MDI sub‑layer: Defines connector pin‑outs (e.g., RJ45) and electrical characteristics.

4. Cooperation Between MAC and PHY

4.1 MII Interface – The Bridge

Definition: MII (Media Independent Interface) standardizes the connection between MAC and PHY, allowing chips from different vendors to interoperate.

Function: Provides separate data paths for MAC‑to‑PHY transmission, PHY‑to‑MAC reception, status signaling, and a management interface (MDIO) for configuration.

Evolution: Variants such as GMII, RMII, and RGMII reduce pin count or increase speed to meet modern Ethernet requirements.

4.2 Ethernet hardware architectures

CPU‑integrated MAC & PHY: Rare, used in ultra‑low‑power IoT nodes.

CPU‑integrated MAC with external PHY: The dominant design; the CPU handles MAC functions while a separate PHY chip manages the analog front‑end.

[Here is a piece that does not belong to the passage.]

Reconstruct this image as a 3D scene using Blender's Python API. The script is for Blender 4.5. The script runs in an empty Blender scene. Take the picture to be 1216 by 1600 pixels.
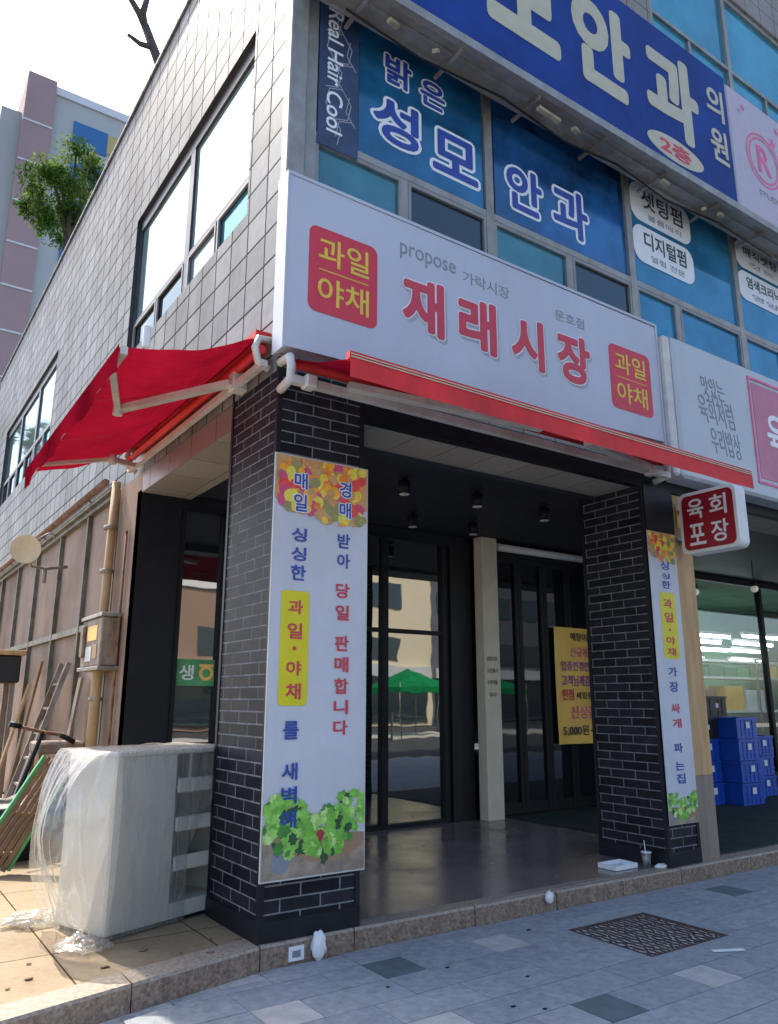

Separate CPU, MAC, and PHY: Found in high‑performance servers and switches where each block can be optimized independently.

4.3 MDIO bus – Configuration and management

MDIO (Management Data Input/Output) is a two‑wire serial bus (MDC clock + MDIO data) used by the CPU or MAC to read/write PHY registers, set speed, duplex mode, auto‑negotiation, and monitor link status.

5. Practical Applications and Common Issues

5.1 Use in network devices

Routers : MAC handles frame forwarding and ARP lookups; PHY converts frames to electrical signals for the WAN link.

Switches : MAC learns device addresses to build a forwarding table; PHY provides the physical ports.

Computer NICs : Integrated MAC/PHY encapsulate application data into Ethernet frames and drive the RJ45 connector.

5.2 Typical problems and solutions

Unstable connection : Check cables, avoid electromagnetic interference, ensure unique MAC addresses.

Reduced speed : Use certified CAT5e/CAT6 cables, verify that both ends support the desired rate, and confirm correct duplex settings.

MAC‑PHY communication failure : Verify MDIO pull‑up resistors, keep signal traces short, ensure proper PHY power/reset sequencing, and debug register access (e.g., Linux kernel logs showing phy_id = 0xFFFF indicates no response).